Hacia allí viaja Dirk t´Larien, un personaje bastante gris que acude con la esperanza de recuperar el amor de su antigua compañera, Gwen Delvano. Ésta se halla en Worlon estudiando la interacción entre los diferentes ecosistemas que se plantaron, y se siente atrapada por el extraño vínculo que le une a Jann Vikary, ciudadano natal de Alto Kavalar, un planeta donde el honor es un valor capital y las palabras tiene un poderoso significado. De esta manera, se plantea una relación triangular que enriquece la novela hasta el punto que la convierte en un todo orgánico y completamente vivo.

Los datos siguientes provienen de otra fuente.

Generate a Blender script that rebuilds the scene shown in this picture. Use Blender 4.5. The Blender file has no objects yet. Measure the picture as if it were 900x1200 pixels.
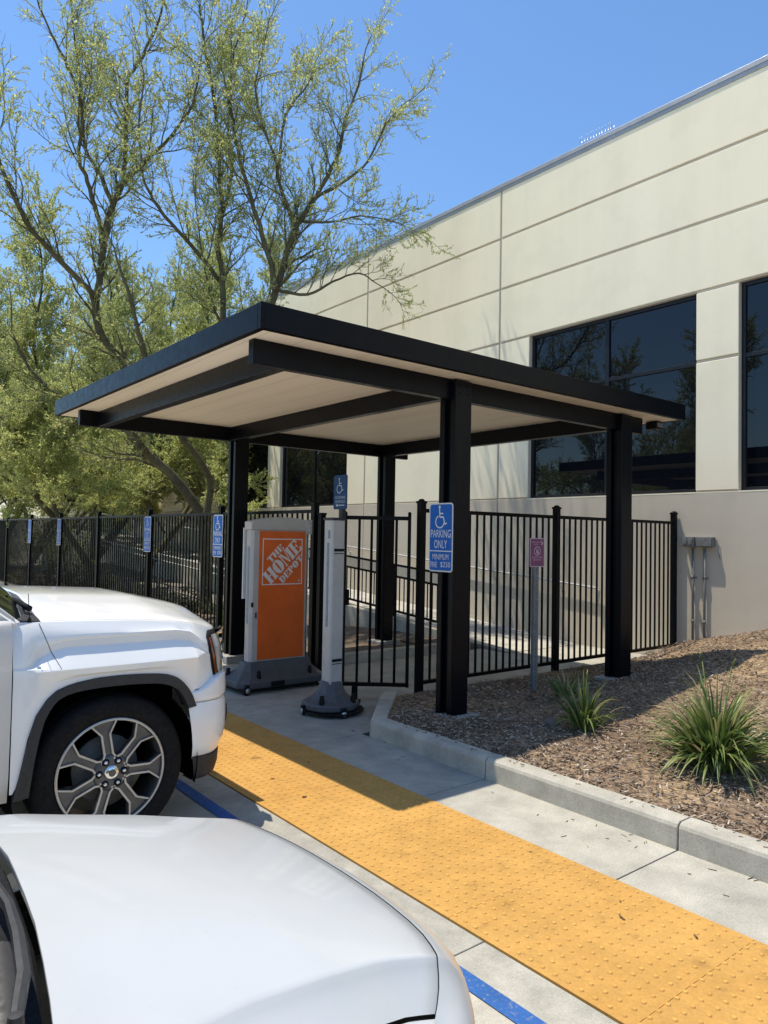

Quizás su gran triunfo, y lo que reconcilia al lector con la utilización de este argumento tan manido, es que los lazos que se establecen entre ellos no sólo quedan claros cuando se plantea la situación sino que, además, van cambiando a medida que los personajes dialogan, aman, sufren, traicionan o se descubren. Y no lo hacen de una forma acartonada ni alocada, sino que se realiza de una manera natural, convirtiéndose por derecho propio en una de las historias de amor más estremecedoras que se puede leer en las fronteras del género.

Esto se ve acentuado por la pasmosa facilidad con la que se describen las diferentes sociedades y ambientes que va apareciendo. Como bien dice Juanma Santiago en la presentación, estamos ante uno de los pocos casos en los que se construye una sociedad ajena a nosotros (la Kavalar) que acaba resultando parte del lector. Comienza como un inexcrutable conjunto de relaciones y comportamientos que, con el transcurso de las conversaciones y los acontecimientos, termina resultando auténtica y lógica, sin perder ni un ápice de su extrañeza inicial.

Además, en cada página de Muerte de la luz sale a relucir la condición de Martin como uno de los últimos románticos que le quedan al género, alguien que piensa que la palabra dada lo es todo, que se pueden establecer vínculos entre las personas más allá de la búsqueda de beneficios y de recompensas (como se ha visto en otras de sus obras como Sueño del Fevre), que cuando una persona o un motivo merecen la pena hay que dejarlo todo por ello. Unido a lo cual encontramos una tremenda sensación de pérdida que tiñe todo el periplo. Pérdida por el planeta que se muere al perder el calor del sol que le da la vida, por el desaparecido amor entre Dirk y Gwen, por los débiles nexos que unen a Vikary con sus hermanos de sangre,...

Siempre he creído que la ciencia ficción necesitaba un "Casablanca" para poder escapar del guetto en el que se ha metido a sí mismo; una historia de amor compleja, bella, viva, melancólica, que evolucione a lo largo de las páginas, que atrape a cualquiera independientemente de si lee o no ciencia ficción; un historia donde la espiral que debe ser el argumento se vaya cerrando y ganando en intensidad hasta llegar al final, que nunca debe escapar a lo que debe ser pero que además ha de suponer una recompensa (ya sea ésta alegre o triste, pero que nunca te haga sentir engañado)

Eso es lo que ofrece Muerte de la luz, una relato hermoso, de los que pocas veces se tiene la oportunidad de leer y que, cuando lo terminas, desearías que fuesen más numerosos. En 5 palabras, im pres cin di ble.